What you are asked to do: Return every line below as is, leaving out the pictures.

Material for the task:
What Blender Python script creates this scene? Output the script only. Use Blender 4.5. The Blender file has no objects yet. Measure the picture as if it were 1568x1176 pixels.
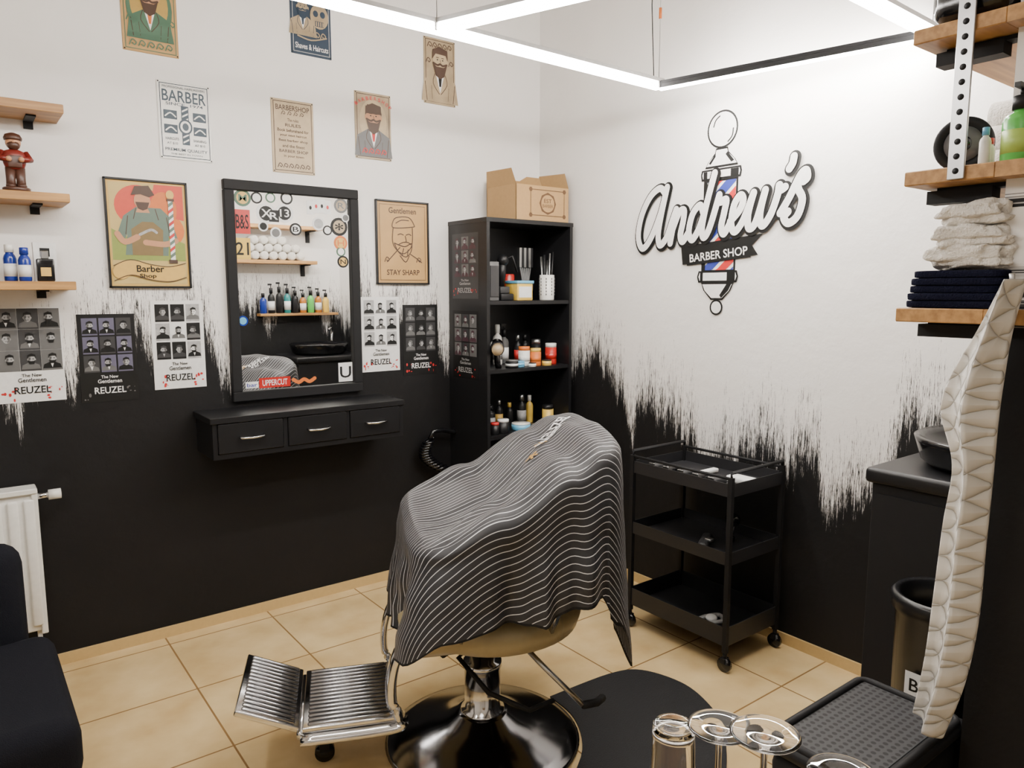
import bpy, bmesh, math, random
from mathutils import Vector, Matrix, noise
random.seed(4)
H=1.45; WN=3.24; XE=2.66; CEIL=3.1
# ------------------------------------------------------------------ materials
_m={}
def mat(name,col,rough=.5,metal=0.,var=.06,bump=0.,bscale=60,emit=0,trans=0,coat=0,spec=.5,ior=1.45):
    if name in _m: return _m[name]
    m=bpy.data.materials.new(name); m.use_nodes=True; nt=m.node_tree; b=nt.nodes['Principled BSDF']
    c=(col[0],col[1],col[2],1)
    b.inputs['Base Color'].default_value=c; b.inputs['Roughness'].default_value=rough
    b.inputs['Metallic'].default_value=metal
    b.inputs['Specular IOR Level'].default_value=spec
    if trans: b.inputs['Transmission Weight'].default_value=trans; b.inputs['IOR'].default_value=ior
    if coat: b.inputs['Coat Weight'].default_value=coat
    if emit:
        b.inputs['Emission Color'].default_value=c; b.inputs['Emission Strength'].default_value=emit
    if var or bump:
        tc=nt.nodes.new('ShaderNodeTexCoord'); n=nt.nodes.new('ShaderNodeTexNoise')
        n.inputs['Scale'].default_value=bscale; n.inputs['Detail'].default_value=4
        nt.links.new(tc.outputs['Object'],n.inputs['Vector'])
        if var and not emit:
            mx=nt.nodes.new('ShaderNodeMix'); mx.data_type='RGBA'
            mx.inputs[6].default_value=tuple(x*(1-var*2) for x in col)+(1,)
            mx.inputs[7].default_value=tuple(min(1,x*(1+var)) for x in col)+(1,)
            nt.links.new(n.outputs['Fac'],mx.inputs[0]); nt.links.new(mx.outputs[2],b.inputs['Base Color'])
        if bump:
            bp=nt.nodes.new('ShaderNodeBump'); bp.inputs['Strength'].default_value=bump; bp.inputs['Distance'].default_value=.005
            nt.links.new(n.outputs['Fac'],bp.inputs['Height']); nt.links.new(bp.outputs[0],b.inputs['Normal'])
    _m[name]=m; return m
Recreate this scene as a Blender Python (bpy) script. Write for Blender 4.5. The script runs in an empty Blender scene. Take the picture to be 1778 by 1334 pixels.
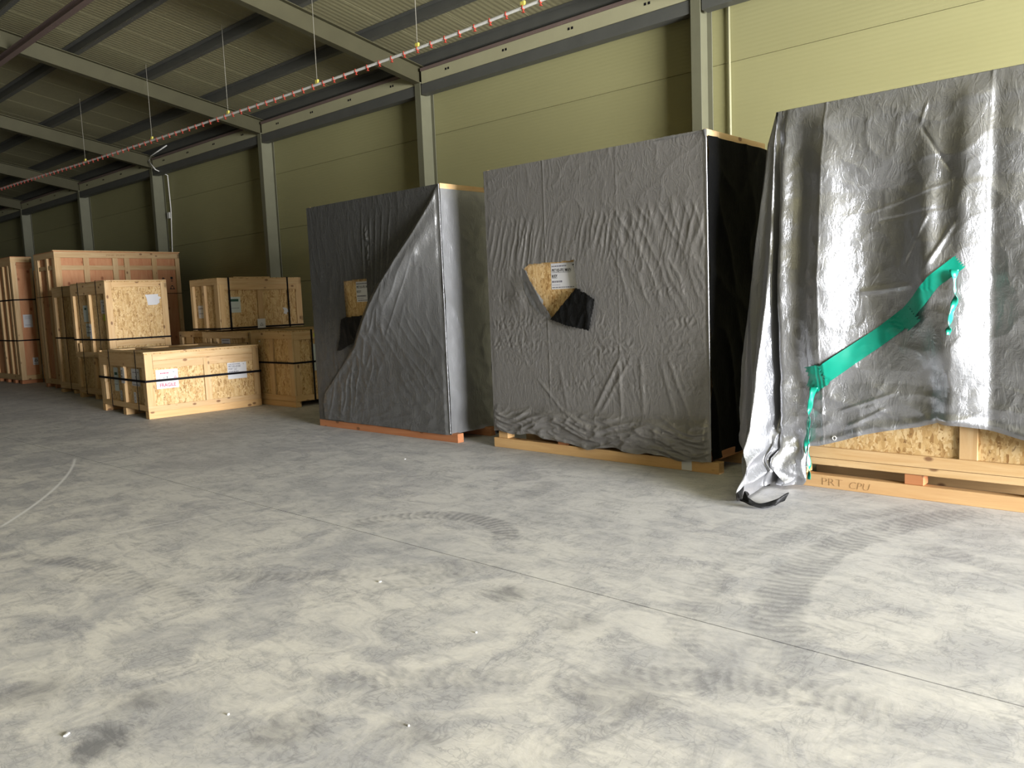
import bpy, math, random
import numpy as np
from mathutils import Matrix, Vector

random.seed(7)
rng = np.random.RandomState(11)
S = bpy.context.scene
COL = S.collection

# ------------------------------------------------------------------ camera
YAW, PITCH, ROLL, FPX = 0.740, -0.104, -0.0407, 1400.0
cy, sy = math.cos(YAW), math.sin(YAW)
fwd = Vector((-sy * math.cos(PITCH), cy * math.cos(PITCH), math.sin(PITCH)))
rgt = Vector((cy, sy, 0))
upv = rgt.cross(fwd)
r2 = rgt * math.cos(ROLL) + upv * math.sin(ROLL)
u2 = -rgt * math.sin(ROLL) + upv * math.cos(ROLL)
cam_d = bpy.data.cameras.new('camera')
cam_d.sensor_width = 36.0
cam_d.lens = FPX / 1778.0 * 36.0
cam_d.clip_start = 0.05
cam_d.clip_end = 200
cam = bpy.data.objects.new('camera', cam_d)
COL.objects.link(cam)
m = Matrix.Identity(4)
for i in range(3):
    m[i][0], m[i][1], m[i][2] = r2[i], u2[i], -fwd[i]
m[0][3], m[1][3], m[2][3] = 0, 0, 1.55
cam.matrix_world = m
S.camera = cam

# ------------------------------------------------------------------ world, daylight, exposure
S.view_settings.view_transform = 'Standard'
S.view_settings.look = 'None'
S.view_settings.exposure = 0.43
S.view_settings.gamma = 1.0
S.view_settings.use_curve_mapping = False
W_ = bpy.data.worlds.new('sky')
S.world = W_
W_.use_nodes = True
bgn = W_.node_tree.nodes['Background']
bgn.inputs[0].default_value = (0.75, 0.86, 1.0, 1)
bgn.inputs[1].default_value = 1.0

GABLE_X = 11.0                       # right gable with the big open doorway
DOOR_Y0, DOOR_Y1, DOOR_H = 0.0, 6.6, 3.5

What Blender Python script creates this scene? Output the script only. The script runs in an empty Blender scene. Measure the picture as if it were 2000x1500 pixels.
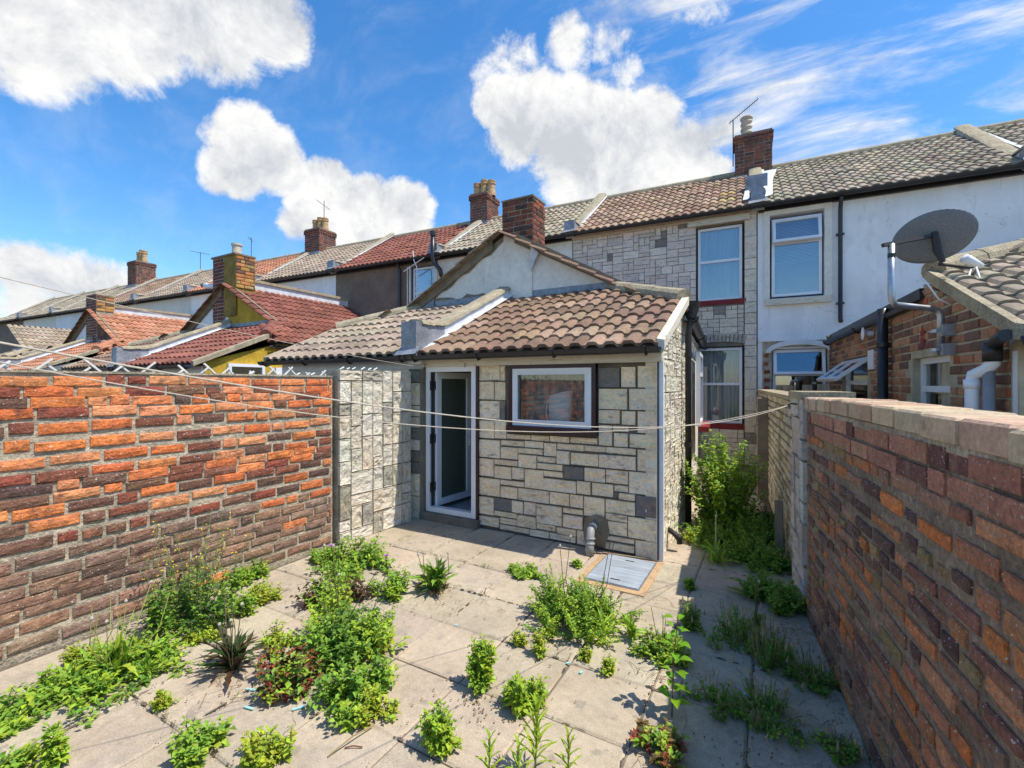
import bpy, math, random
from mathutils import Matrix, Vector
R = math.radians
sc = bpy.context.scene
col = sc.collection

# ------------------------------------------------------------------ camera
CAM_H = 1.6
YAW = 29.5
cam_d = bpy.data.cameras.new("camera"); cam = bpy.data.objects.new("camera", cam_d); col.objects.link(cam)
cam.location = (0, 0, CAM_H); cam.rotation_euler = (R(90), 0, R(YAW))
cam_d.sensor_width = 36; cam_d.lens = 16.2; cam_d.clip_start = .02; cam_d.clip_end = 3000
sc.camera = cam
sc.render.resolution_x = 1024; sc.render.resolution_y = 768
sc.view_settings.view_transform = 'Standard'; sc.view_settings.look = 'None'
sc.view_settings.exposure = 0.93; sc.view_settings.gamma = 1.0; sc.view_settings.use_curve_mapping = False

# ------------------------------------------------------------------ sun + sky
SUN_AZ, SUN_EL = 7.0, 62.0            # azimuth measured from +X towards +Y
sd = bpy.data.lights.new("sun", 'SUN'); sd.energy = 3.05; sd.angle = R(.5); sd.color = (1, .94, .84)
so = bpy.data.objects.new("sun", sd); col.objects.link(so); so.location = (8, 1, 14)
sv = Vector((math.cos(R(SUN_EL))*math.cos(R(SUN_AZ)), math.cos(R(SUN_EL))*math.sin(R(SUN_AZ)), math.sin(R(SUN_EL))))
so.rotation_euler = sv.to_track_quat('Z', 'Y').to_euler()

def px_ray(u, v):                     # world direction seen at a pixel of the 2000x1500 photograph
    cx, cz = (u-1000)/900, (750-v)/900
    c, s = math.cos(R(YAW)), math.sin(R(YAW))
    return Vector((cx*c-s, cx*s+c, cz)).normalized()

CLOUDS = [  # u, v, radius px, weight
 (60,30,150,1),(230,10,150,1),(400,20,130,1),(520,40,85,1),(40,100,95,.85),(300,90,60,.7),(180,80,60,.6),
 (480,280,72,1),(530,310,65,1),(460,330,60,1),(570,345,45,.8),(430,355,38,.7),
 (640,365,55,1),(720,405,62,1),(790,405,55,1),(610,410,50,1),(580,435,38,.8),(690,435,60,1),(800,440,45,.9),(740,460,70,.8),
 (980,205,55,1),(1050,205,62,1),(1120,270,100,1),(1190,250,70,1),(1270,245,68,1),(1330,310,75,1),(1240,330,100,1),(1130,340,75,1),(1010,260,62,1),(1400,335,38,.8),(1180,380,55,.8),
 (1010,115,58,.62),(1110,75,60,.62),(960,150,40,.5),(1200,70,60,.55),(1220,140,45,.5),(1290,40,60,.45),(1380,20,60,.45),(1200,190,38,.5),
 (60,530,70,.85),(130,545,70,.85),(200,560,60,.75),(60,590,60,.7),(10,510,40,.7)]
w = bpy.data.worlds.new("World"); sc.world = w; w.use_nodes = True
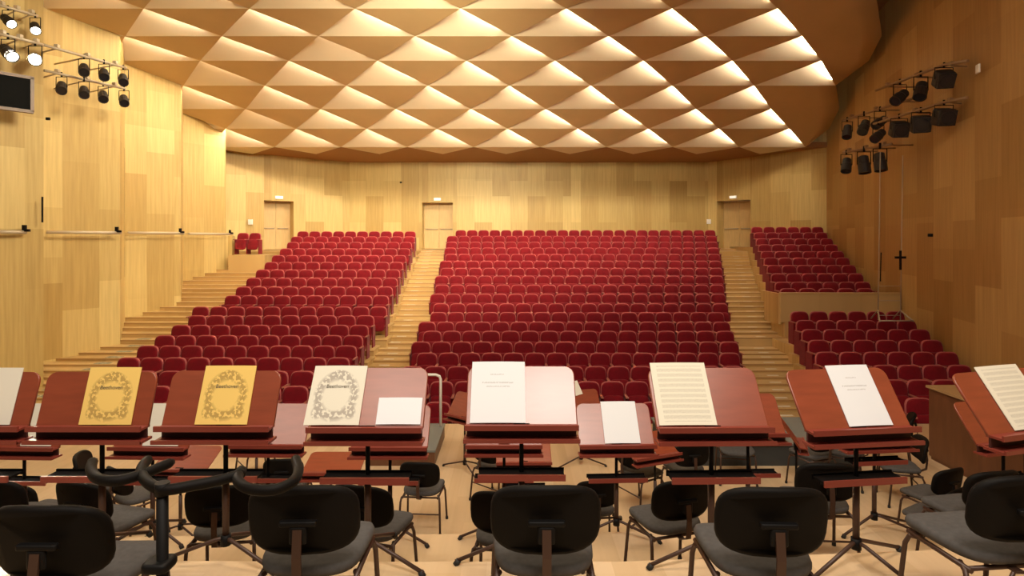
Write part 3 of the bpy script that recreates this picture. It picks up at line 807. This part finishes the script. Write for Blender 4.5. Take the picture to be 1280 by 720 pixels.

Complete answer:
What Blender Python script creates this scene? Output the script only. Use Blender 4.5. The Blender file has no objects yet. Measure the picture as if it were 1568x1176 pixels.
import bpy, bmesh, math, random
from mathutils import Vector, Matrix, noise
random.seed(4)
H=1.45; WN=3.24; XE=2.66; CEIL=3.1
# ------------------------------------------------------------------ materials
_m={}
def mat(name,col,rough=.5,metal=0.,var=.06,bump=0.,bscale=60,emit=0,trans=0,coat=0,spec=.5,ior=1.45):
    if name in _m: return _m[name]
    m=bpy.data.materials.new(name); m.use_nodes=True; nt=m.node_tree; b=nt.nodes['Principled BSDF']
    c=(col[0],col[1],col[2],1)
    b.inputs['Base Color'].default_value=c; b.inputs['Roughness'].default_value=rough
    b.inputs['Metallic'].default_value=metal
    b.inputs['Specular IOR Level'].default_value=spec
    if trans: b.inputs['Transmission Weight'].default_value=trans; b.inputs['IOR'].default_value=ior
    if coat: b.inputs['Coat Weight'].default_value=coat
    if emit:
        b.inputs['Emission Color'].default_value=c; b.inputs['Emission Strength'].default_value=emit
    if var or bump:
        tc=nt.nodes.new('ShaderNodeTexCoord'); n=nt.nodes.new('ShaderNodeTexNoise')
        n.inputs['Scale'].default_value=bscale; n.inputs['Detail'].default_value=4
        nt.links.new(tc.outputs['Object'],n.inputs['Vector'])
        if var and not emit:
            mx=nt.nodes.new('ShaderNodeMix'); mx.data_type='RGBA'
            mx.inputs[6].default_value=tuple(x*(1-var*2) for x in col)+(1,)
            mx.inputs[7].default_value=tuple(min(1,x*(1+var)) for x in col)+(1,)
            nt.links.new(n.outputs['Fac'],mx.inputs[0]); nt.links.new(mx.outputs[2],b.inputs['Base Color'])
        if bump:
            bp=nt.nodes.new('ShaderNodeBump'); bp.inputs['Strength'].default_value=bump; bp.inputs['Distance'].default_value=.005
            nt.links.new(n.outputs['Fac'],bp.inputs['Height']); nt.links.new(bp.outputs[0],b.inputs['Normal'])
    _m[name]=m; return m
Recreate this scene as a Blender Python (bpy) script. Write for Blender 4.5. The script runs in an empty Blender scene. Take the picture to be 1778 by 1334 pixels.
import bpy, math, random
import numpy as np
from mathutils import Matrix, Vector

random.seed(7)
rng = np.random.RandomState(11)
S = bpy.context.scene
COL = S.collection

# ------------------------------------------------------------------ camera
YAW, PITCH, ROLL, FPX = 0.740, -0.104, -0.0407, 1400.0
cy, sy = math.cos(YAW), math.sin(YAW)
fwd = Vector((-sy * math.cos(PITCH), cy * math.cos(PITCH), math.sin(PITCH)))
rgt = Vector((cy, sy, 0))
upv = rgt.cross(fwd)
r2 = rgt * math.cos(ROLL) + upv * math.sin(ROLL)
u2 = -rgt * math.sin(ROLL) + upv * math.cos(ROLL)
cam_d = bpy.data.cameras.new('camera')
cam_d.sensor_width = 36.0
cam_d.lens = FPX / 1778.0 * 36.0
cam_d.clip_start = 0.05
cam_d.clip_end = 200
cam = bpy.data.objects.new('camera', cam_d)
COL.objects.link(cam)
m = Matrix.Identity(4)
for i in range(3):
    m[i][0], m[i][1], m[i][2] = r2[i], u2[i], -fwd[i]
m[0][3], m[1][3], m[2][3] = 0, 0, 1.55
cam.matrix_world = m
S.camera = cam

# ------------------------------------------------------------------ world, daylight, exposure
S.view_settings.view_transform = 'Standard'
S.view_settings.look = 'None'
S.view_settings.exposure = 0.43
S.view_settings.gamma = 1.0
S.view_settings.use_curve_mapping = False
W_ = bpy.data.worlds.new('sky')
S.world = W_
W_.use_nodes = True
bgn = W_.node_tree.nodes['Background']
bgn.inputs[0].default_value = (0.75, 0.86, 1.0, 1)
bgn.inputs[1].default_value = 1.0

GABLE_X = 11.0                       # right gable with the big open doorway
DOOR_Y0, DOOR_Y1, DOOR_H = 0.0, 6.6, 3.5

What Blender Python script creates this scene? Output the script only. The script runs in an empty Blender scene. Measure the picture as if it were 2000x1500 pixels.
import bpy, math, random
from mathutils import Matrix, Vector
R = math.radians
sc = bpy.context.scene
col = sc.collection

# ------------------------------------------------------------------ camera
CAM_H = 1.6
YAW = 29.5
cam_d = bpy.data.cameras.new("camera"); cam = bpy.data.objects.new("camera", cam_d); col.objects.link(cam)
cam.location = (0, 0, CAM_H); cam.rotation_euler = (R(90), 0, R(YAW))
cam_d.sensor_width = 36; cam_d.lens = 16.2; cam_d.clip_start = .02; cam_d.clip_end = 3000
sc.camera = cam
sc.render.resolution_x = 1024; sc.render.resolution_y = 768
sc.view_settings.view_transform = 'Standard'; sc.view_settings.look = 'None'
sc.view_settings.exposure = 0.93; sc.view_settings.gamma = 1.0; sc.view_settings.use_curve_mapping = False

# ------------------------------------------------------------------ sun + sky
SUN_AZ, SUN_EL = 7.0, 62.0            # azimuth measured from +X towards +Y
sd = bpy.data.lights.new("sun", 'SUN'); sd.energy = 3.05; sd.angle = R(.5); sd.color = (1, .94, .84)
so = bpy.data.objects.new("sun", sd); col.objects.link(so); so.location = (8, 1, 14)
sv = Vector((math.cos(R(SUN_EL))*math.cos(R(SUN_AZ)), math.cos(R(SUN_EL))*math.sin(R(SUN_AZ)), math.sin(R(SUN_EL))))
so.rotation_euler = sv.to_track_quat('Z', 'Y').to_euler()

def px_ray(u, v):                     # world direction seen at a pixel of the 2000x1500 photograph
    cx, cz = (u-1000)/900, (750-v)/900
    c, s = math.cos(R(YAW)), math.sin(R(YAW))
    return Vector((cx*c-s, cx*s+c, cz)).normalized()

CLOUDS = [  # u, v, radius px, weight
 (60,30,150,1),(230,10,150,1),(400,20,130,1),(520,40,85,1),(40,100,95,.85),(300,90,60,.7),(180,80,60,.6),
 (480,280,72,1),(530,310,65,1),(460,330,60,1),(570,345,45,.8),(430,355,38,.7),
 (640,365,55,1),(720,405,62,1),(790,405,55,1),(610,410,50,1),(580,435,38,.8),(690,435,60,1),(800,440,45,.9),(740,460,70,.8),
 (980,205,55,1),(1050,205,62,1),(1120,270,100,1),(1190,250,70,1),(1270,245,68,1),(1330,310,75,1),(1240,330,100,1),(1130,340,75,1),(1010,260,62,1),(1400,335,38,.8),(1180,380,55,.8),
 (1010,115,58,.62),(1110,75,60,.62),(960,150,40,.5),(1200,70,60,.55),(1220,140,45,.5),(1290,40,60,.45),(1380,20,60,.45),(1200,190,38,.5),
 (60,530,70,.85),(130,545,70,.85),(200,560,60,.75),(60,590,60,.7),(10,510,40,.7)]
w = bpy.data.worlds.new("World"); sc.world = w; w.use_nodes = True
Write part 3 of the bpy script that recreates this picture. It picks up at line 807. This part finishes the script. Write for Blender 4.5. Take the picture to be 1280 by 720 pixels.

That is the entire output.